### Given material

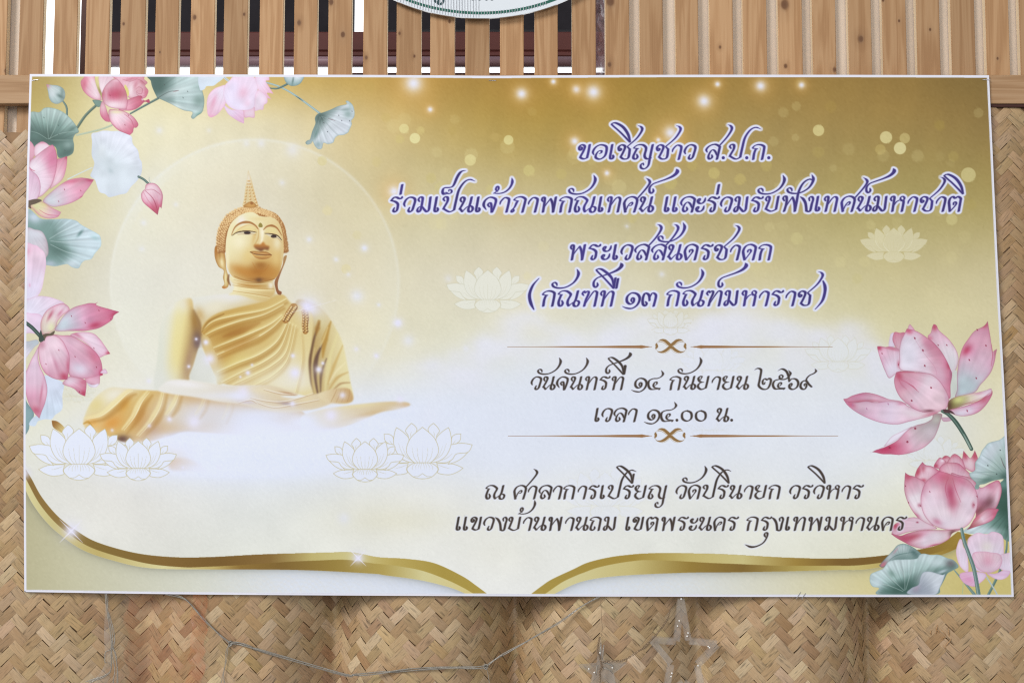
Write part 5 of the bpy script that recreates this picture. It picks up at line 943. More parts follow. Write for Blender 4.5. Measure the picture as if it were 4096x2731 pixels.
PINE = wood('planed_pine', (160, 120, 83), (176, 137, 99), (187, 150, 112))
PINE2 = wood('rail_pine', (160, 123, 88), (176, 139, 103), (190, 156, 121), knots=False)
SAWN_LIT = speckle('pale_lit_sawn_edge', (222, 202, 172), .05, 60, stretch=(1, 1, .1))  # fresh-cut wood, made paler to carry the light on the slat sides
BEIGE = speckle('painted_panel', (218, 201, 184), .03, 6)
REDW = speckle('dark_red_paint', (84, 45, 41), .12, 9, stretch=(.2, 1, 1))
REDD = speckle('dark_red_timber', (58, 34, 32), .12, 9)
BROWN = speckle('dark_brown_post', (70, 42, 36), .1, 9)
PIPE = speckle('purple_grey_pipe', (128, 104, 112), .06, 6, rough=.4)
BLACK = speckle('interior_shade', (38, 36, 40), .12, 12, rough=.85, spec=.1)  # near black: shade of the interior under the roof, put into the colour
WHITEB = speckle('white_board', (226, 226, 238), .01, 30, rough=.5)
STEEL = mat('staple_steel', (190, 190, 196), .3, .5, 1.)[0]
PLATE = speckle('white_plastic_sheet', (220, 226, 232), .015, 10, rough=.25, spec=.5)
GREEN = mat('green_print', (22, 92, 78), .35, .4)[0]
DGREEN = mat('dark_green_print', (32, 66, 72), .35, .4)[0]
THREAD = mat('silver_thread', (236, 238, 244), .22, .6, .6)[0]
def clear(name, col, alpha, rough=.12, spec=.6):
    m, ns, ln, p = mat(name, col, rough, spec)
    tc = N(ns, 'ShaderNodeTexCoord'); nz = N(ns, 'ShaderNodeTexNoise', Scale=60., Detail=3.); ln.new(tc.outputs['Object'], nz.inputs['Vector'])
    mr = N(ns, 'ShaderNodeMapRange'); mr.inputs['From Min'].default_value = .3; mr.inputs['From Max'].default_value = .7; mr.inputs['To Min'].default_value = alpha*.55; mr.inputs['To Max'].default_value = min(alpha*1.45, 1)
    ln.new(nz.outputs['Fac'], mr.inputs['Value']); ln.new(mr.outputs[0], p.inputs['Alpha'])
    bp = N(ns, 'ShaderNodeBump', Strength=.4, Distance=.002); ln.new(nz.outputs['Fac'], bp.inputs['Height']); ln.new(bp.outputs[0], p.inputs['Normal'])
    return m
CLEARW = clear('clear_wire', (170, 164, 154), .55)
CLEARP = clear('clear_acrylic', (188, 180, 172), .23)
FILM = clear('clear_film', (186, 178, 172), .20)
CELLO = clear('orange_cellophane', (206, 104, 56), .085, rough=.16, spec=.8)
LILAC = clear('crumpled_film', (150, 128, 140), .8, rough=.2, spec=.8)
WIRE = mat('twisted_copper_wire', (150, 128, 106), .4, .5, .5)[0]
BULB = mat('clear_bulb', (236, 232, 226), .1, .8)[0]

# ---------------------------------------------------------------- daylight outside and the building behind the screen
m, ns, ln, p = mat('bright_sky', (0, 0, 0)); em = N(ns, 'ShaderNodeEmission', Color=(.95, .98, 1, 1), Strength=2.2); ln.new(em.outputs[0], ns['Material Output'].inputs['Surface'])
bm = bmesh.new(); vs = [bm.verts.new(v) for v in ((-14, 9, -6), (14, 9, -6), (14, 9, 14), (-14, 9, 14))]; bm.faces.new(vs)
sky = obj('sky', bm, m); sky['kind'] = 'structure'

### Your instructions
Pictures are to be left out; repeat all the remaining data exactly.

### Complete response
Write part 5 of the bpy script that recreates this picture. It picks up at line 943. More parts follow. Write for Blender 4.5. Measure the picture as if it were 4096x2731 pixels.
PINE = wood('planed_pine', (160, 120, 83), (176, 137, 99), (187, 150, 112))
PINE2 = wood('rail_pine', (160, 123, 88), (176, 139, 103), (190, 156, 121), knots=False)
SAWN_LIT = speckle('pale_lit_sawn_edge', (222, 202, 172), .05, 60, stretch=(1, 1, .1))  # fresh-cut wood, made paler to carry the light on the slat sides
BEIGE = speckle('painted_panel', (218, 201, 184), .03, 6)
REDW = speckle('dark_red_paint', (84, 45, 41), .12, 9, stretch=(.2, 1, 1))
REDD = speckle('dark_red_timber', (58, 34, 32), .12, 9)
BROWN = speckle('dark_brown_post', (70, 42, 36), .1, 9)
PIPE = speckle('purple_grey_pipe', (128, 104, 112), .06, 6, rough=.4)
BLACK = speckle('interior_shade', (38, 36, 40), .12, 12, rough=.85, spec=.1)  # near black: shade of the interior under the roof, put into the colour
WHITEB = speckle('white_board', (226, 226, 238), .01, 30, rough=.5)
STEEL = mat('staple_steel', (190, 190, 196), .3, .5, 1.)[0]
PLATE = speckle('white_plastic_sheet', (220, 226, 232), .015, 10, rough=.25, spec=.5)
GREEN = mat('green_print', (22, 92, 78), .35, .4)[0]
DGREEN = mat('dark_green_print', (32, 66, 72), .35, .4)[0]
THREAD = mat('silver_thread', (236, 238, 244), .22, .6, .6)[0]
def clear(name, col, alpha, rough=.12, spec=.6):
    m, ns, ln, p = mat(name, col, rough, spec)
    tc = N(ns, 'ShaderNodeTexCoord'); nz = N(ns, 'ShaderNodeTexNoise', Scale=60., Detail=3.); ln.new(tc.outputs['Object'], nz.inputs['Vector'])
    mr = N(ns, 'ShaderNodeMapRange'); mr.inputs['From Min'].default_value = .3; mr.inputs['From Max'].default_value = .7; mr.inputs['To Min'].default_value = alpha*.55; mr.inputs['To Max'].default_value = min(alpha*1.45, 1)
    ln.new(nz.outputs['Fac'], mr.inputs['Value']); ln.new(mr.outputs[0], p.inputs['Alpha'])
    bp = N(ns, 'ShaderNodeBump', Strength=.4, Distance=.002); ln.new(nz.outputs['Fac'], bp.inputs['Height']); ln.new(bp.outputs[0], p.inputs['Normal'])
    return m
CLEARW = clear('clear_wire', (170, 164, 154), .55)
CLEARP = clear('clear_acrylic', (188, 180, 172), .23)
FILM = clear('clear_film', (186, 178, 172), .20)
CELLO = clear('orange_cellophane', (206, 104, 56), .085, rough=.16, spec=.8)
LILAC = clear('crumpled_film', (150, 128, 140), .8, rough=.2, spec=.8)
WIRE = mat('twisted_copper_wire', (150, 128, 106), .4, .5, .5)[0]
BULB = mat('clear_bulb', (236, 232, 226), .1, .8)[0]

# ---------------------------------------------------------------- daylight outside and the building behind the screen
m, ns, ln, p = mat('bright_sky', (0, 0, 0)); em = N(ns, 'ShaderNodeEmission', Color=(.95, .98, 1, 1), Strength=2.2); ln.new(em.outputs[0], ns['Material Output'].inputs['Surface'])
bm = bmesh.new(); vs = [bm.verts.new(v) for v in ((-14, 9, -6), (14, 9, -6), (14, 9, 14), (-14, 9, 14))]; bm.faces.new(vs)
sky = obj('sky', bm, m); sky['kind'] = 'structure'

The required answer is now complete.